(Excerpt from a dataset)
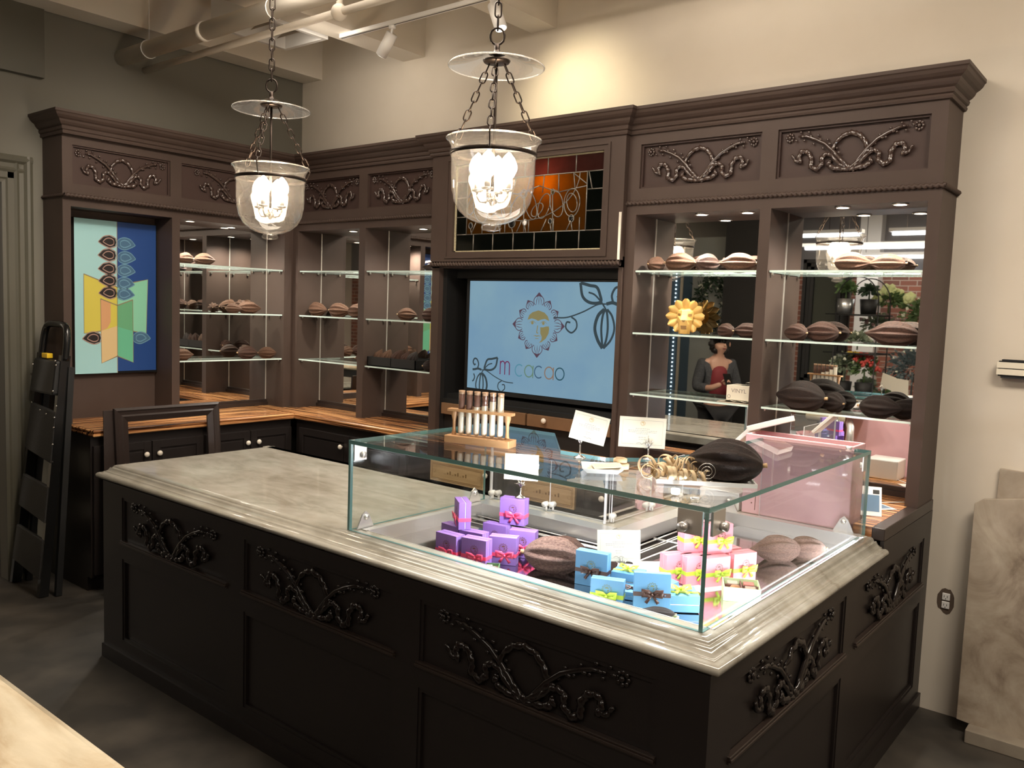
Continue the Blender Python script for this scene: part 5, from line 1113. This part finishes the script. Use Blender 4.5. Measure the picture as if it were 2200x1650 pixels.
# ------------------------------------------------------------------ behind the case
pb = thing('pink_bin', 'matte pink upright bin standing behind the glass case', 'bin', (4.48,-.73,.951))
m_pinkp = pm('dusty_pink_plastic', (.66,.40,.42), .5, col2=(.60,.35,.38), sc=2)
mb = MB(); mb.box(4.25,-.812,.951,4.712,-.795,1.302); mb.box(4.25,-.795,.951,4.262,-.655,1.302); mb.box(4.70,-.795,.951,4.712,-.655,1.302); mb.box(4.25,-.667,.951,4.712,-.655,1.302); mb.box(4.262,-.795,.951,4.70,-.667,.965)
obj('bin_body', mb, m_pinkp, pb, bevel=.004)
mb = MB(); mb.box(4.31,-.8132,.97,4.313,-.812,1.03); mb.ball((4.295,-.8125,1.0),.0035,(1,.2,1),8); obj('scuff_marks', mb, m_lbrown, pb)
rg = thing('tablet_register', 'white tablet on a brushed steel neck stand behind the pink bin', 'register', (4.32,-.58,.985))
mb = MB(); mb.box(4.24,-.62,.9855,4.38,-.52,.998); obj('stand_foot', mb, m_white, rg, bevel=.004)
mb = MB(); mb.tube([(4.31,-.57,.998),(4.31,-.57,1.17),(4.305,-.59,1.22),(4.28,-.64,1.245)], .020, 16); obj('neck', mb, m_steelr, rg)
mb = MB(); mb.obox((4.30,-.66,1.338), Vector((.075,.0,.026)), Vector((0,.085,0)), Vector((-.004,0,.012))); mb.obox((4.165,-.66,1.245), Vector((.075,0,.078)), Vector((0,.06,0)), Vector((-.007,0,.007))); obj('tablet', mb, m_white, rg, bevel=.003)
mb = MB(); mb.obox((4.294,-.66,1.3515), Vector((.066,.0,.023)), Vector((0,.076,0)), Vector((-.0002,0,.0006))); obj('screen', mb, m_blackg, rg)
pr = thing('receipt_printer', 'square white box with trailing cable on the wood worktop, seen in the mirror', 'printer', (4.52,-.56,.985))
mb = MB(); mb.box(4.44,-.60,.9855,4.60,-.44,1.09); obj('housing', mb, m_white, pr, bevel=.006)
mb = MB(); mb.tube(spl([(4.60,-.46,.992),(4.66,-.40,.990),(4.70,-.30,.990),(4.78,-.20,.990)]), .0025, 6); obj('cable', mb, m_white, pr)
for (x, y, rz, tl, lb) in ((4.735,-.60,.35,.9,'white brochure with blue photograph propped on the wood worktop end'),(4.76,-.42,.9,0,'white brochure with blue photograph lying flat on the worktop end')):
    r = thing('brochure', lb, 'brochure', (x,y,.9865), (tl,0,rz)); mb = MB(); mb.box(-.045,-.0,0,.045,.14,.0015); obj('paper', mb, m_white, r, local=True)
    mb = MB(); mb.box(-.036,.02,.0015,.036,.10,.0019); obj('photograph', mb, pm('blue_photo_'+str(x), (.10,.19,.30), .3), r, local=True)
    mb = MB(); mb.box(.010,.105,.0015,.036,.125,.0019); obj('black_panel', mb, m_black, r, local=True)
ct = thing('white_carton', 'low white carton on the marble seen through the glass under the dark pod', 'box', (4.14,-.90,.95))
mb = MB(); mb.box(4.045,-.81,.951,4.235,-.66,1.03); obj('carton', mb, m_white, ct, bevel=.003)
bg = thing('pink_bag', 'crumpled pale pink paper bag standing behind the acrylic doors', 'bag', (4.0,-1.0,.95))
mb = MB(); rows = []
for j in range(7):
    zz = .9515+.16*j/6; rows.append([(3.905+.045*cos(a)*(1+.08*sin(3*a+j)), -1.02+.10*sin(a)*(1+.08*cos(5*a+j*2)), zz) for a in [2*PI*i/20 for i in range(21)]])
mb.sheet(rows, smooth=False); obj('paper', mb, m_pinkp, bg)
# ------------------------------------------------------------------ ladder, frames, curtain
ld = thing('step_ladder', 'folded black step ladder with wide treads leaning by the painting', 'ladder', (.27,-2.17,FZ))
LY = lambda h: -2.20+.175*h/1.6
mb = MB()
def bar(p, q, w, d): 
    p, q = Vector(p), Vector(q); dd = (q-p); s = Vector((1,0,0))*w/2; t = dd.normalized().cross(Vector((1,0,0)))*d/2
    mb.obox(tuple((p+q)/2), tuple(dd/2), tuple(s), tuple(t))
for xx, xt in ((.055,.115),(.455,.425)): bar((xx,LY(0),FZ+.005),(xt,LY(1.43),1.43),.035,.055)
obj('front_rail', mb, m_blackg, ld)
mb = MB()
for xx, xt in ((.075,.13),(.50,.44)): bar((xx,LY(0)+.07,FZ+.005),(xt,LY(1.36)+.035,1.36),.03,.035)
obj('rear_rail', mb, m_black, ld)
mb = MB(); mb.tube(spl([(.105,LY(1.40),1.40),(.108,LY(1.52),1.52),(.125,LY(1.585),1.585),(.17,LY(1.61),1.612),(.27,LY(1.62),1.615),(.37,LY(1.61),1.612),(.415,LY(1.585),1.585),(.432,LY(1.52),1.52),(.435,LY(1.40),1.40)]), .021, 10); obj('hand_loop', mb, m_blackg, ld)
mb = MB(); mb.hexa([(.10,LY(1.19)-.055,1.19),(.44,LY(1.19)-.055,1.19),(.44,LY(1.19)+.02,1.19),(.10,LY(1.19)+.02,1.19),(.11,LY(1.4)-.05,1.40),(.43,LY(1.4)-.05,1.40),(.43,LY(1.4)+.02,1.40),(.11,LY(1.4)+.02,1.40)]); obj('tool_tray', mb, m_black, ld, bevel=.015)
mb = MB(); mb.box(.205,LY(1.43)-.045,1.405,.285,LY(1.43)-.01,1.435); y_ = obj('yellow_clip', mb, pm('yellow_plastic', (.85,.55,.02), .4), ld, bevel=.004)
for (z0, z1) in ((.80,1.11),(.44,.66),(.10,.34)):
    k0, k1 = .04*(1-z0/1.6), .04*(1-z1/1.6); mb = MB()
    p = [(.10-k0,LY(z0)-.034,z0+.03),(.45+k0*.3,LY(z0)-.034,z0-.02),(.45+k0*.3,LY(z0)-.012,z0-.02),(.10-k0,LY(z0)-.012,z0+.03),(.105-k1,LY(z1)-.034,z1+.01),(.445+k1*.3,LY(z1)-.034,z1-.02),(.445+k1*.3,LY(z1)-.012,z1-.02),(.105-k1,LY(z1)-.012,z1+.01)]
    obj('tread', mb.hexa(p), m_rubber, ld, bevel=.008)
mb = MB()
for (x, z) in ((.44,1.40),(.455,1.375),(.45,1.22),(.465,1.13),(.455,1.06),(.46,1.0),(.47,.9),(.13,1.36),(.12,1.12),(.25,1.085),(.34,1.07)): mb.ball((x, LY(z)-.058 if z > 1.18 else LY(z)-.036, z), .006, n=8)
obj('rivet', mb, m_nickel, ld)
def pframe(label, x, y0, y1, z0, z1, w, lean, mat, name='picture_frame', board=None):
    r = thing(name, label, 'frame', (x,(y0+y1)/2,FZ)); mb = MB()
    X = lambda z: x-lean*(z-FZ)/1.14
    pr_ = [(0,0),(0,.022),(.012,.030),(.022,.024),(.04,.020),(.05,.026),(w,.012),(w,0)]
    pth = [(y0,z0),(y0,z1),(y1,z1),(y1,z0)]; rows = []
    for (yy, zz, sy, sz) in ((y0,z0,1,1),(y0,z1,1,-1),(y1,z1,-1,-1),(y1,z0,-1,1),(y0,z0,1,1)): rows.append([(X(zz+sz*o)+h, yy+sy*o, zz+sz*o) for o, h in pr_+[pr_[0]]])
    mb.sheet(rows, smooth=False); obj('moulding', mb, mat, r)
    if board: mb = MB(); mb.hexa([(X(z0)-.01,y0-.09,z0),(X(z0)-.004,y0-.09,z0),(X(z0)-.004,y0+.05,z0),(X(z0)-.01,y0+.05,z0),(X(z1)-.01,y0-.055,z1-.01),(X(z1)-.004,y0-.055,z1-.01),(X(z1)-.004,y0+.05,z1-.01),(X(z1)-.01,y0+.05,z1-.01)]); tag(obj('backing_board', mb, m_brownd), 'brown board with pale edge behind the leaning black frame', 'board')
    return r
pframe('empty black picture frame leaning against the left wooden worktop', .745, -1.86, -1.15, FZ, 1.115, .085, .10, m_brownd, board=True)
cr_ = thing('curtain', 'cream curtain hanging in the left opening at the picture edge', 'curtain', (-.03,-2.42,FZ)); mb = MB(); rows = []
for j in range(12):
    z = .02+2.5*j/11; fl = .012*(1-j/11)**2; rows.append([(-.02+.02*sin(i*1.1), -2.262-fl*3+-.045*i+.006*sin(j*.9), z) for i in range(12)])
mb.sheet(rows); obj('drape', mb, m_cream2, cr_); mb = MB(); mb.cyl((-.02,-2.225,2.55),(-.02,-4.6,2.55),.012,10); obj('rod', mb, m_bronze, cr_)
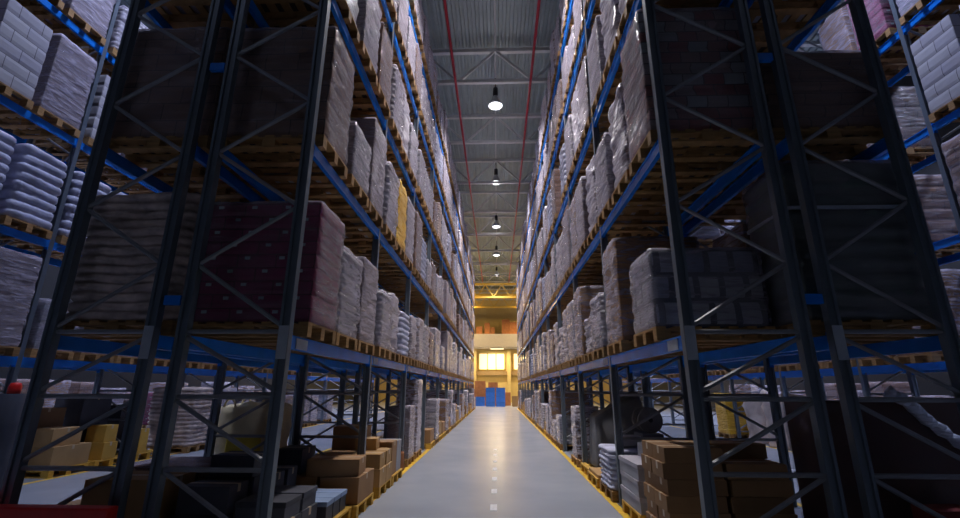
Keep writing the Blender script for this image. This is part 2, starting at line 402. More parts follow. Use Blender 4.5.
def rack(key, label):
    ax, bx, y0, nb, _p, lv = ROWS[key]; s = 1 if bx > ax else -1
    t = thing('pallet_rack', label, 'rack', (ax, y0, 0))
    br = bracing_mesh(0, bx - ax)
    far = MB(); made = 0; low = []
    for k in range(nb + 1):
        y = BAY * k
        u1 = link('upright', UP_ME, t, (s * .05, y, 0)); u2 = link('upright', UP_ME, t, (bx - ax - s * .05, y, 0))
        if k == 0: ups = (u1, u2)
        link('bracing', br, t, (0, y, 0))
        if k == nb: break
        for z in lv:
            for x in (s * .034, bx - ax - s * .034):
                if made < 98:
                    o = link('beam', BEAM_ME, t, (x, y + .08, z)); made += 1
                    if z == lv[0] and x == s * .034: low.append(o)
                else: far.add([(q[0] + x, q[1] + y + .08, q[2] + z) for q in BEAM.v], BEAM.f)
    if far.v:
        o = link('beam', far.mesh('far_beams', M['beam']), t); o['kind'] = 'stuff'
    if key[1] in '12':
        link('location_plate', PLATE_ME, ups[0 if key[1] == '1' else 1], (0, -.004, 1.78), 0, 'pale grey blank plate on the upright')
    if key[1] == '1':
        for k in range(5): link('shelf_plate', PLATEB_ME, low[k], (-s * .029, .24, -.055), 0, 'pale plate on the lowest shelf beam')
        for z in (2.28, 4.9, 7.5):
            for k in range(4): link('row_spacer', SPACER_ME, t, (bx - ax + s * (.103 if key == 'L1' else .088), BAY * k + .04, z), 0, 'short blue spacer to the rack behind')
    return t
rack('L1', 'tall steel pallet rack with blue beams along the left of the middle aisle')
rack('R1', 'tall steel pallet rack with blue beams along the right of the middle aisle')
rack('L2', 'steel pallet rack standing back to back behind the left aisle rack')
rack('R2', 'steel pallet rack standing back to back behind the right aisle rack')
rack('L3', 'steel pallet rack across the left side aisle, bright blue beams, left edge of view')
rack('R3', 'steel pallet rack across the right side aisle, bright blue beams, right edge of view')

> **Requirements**
Read the lines above. Gather those in which the string "This" is found.

> **Full solution**
Continue the Blender Python script for this scene: part 5, from line 1113. This part finishes the script. Use Blender 4.5. Measure the picture as if it were 2200x1650 pixels.
Keep writing the Blender script for this image. This is part 2, starting at line 402. More parts follow. Use Blender 4.5.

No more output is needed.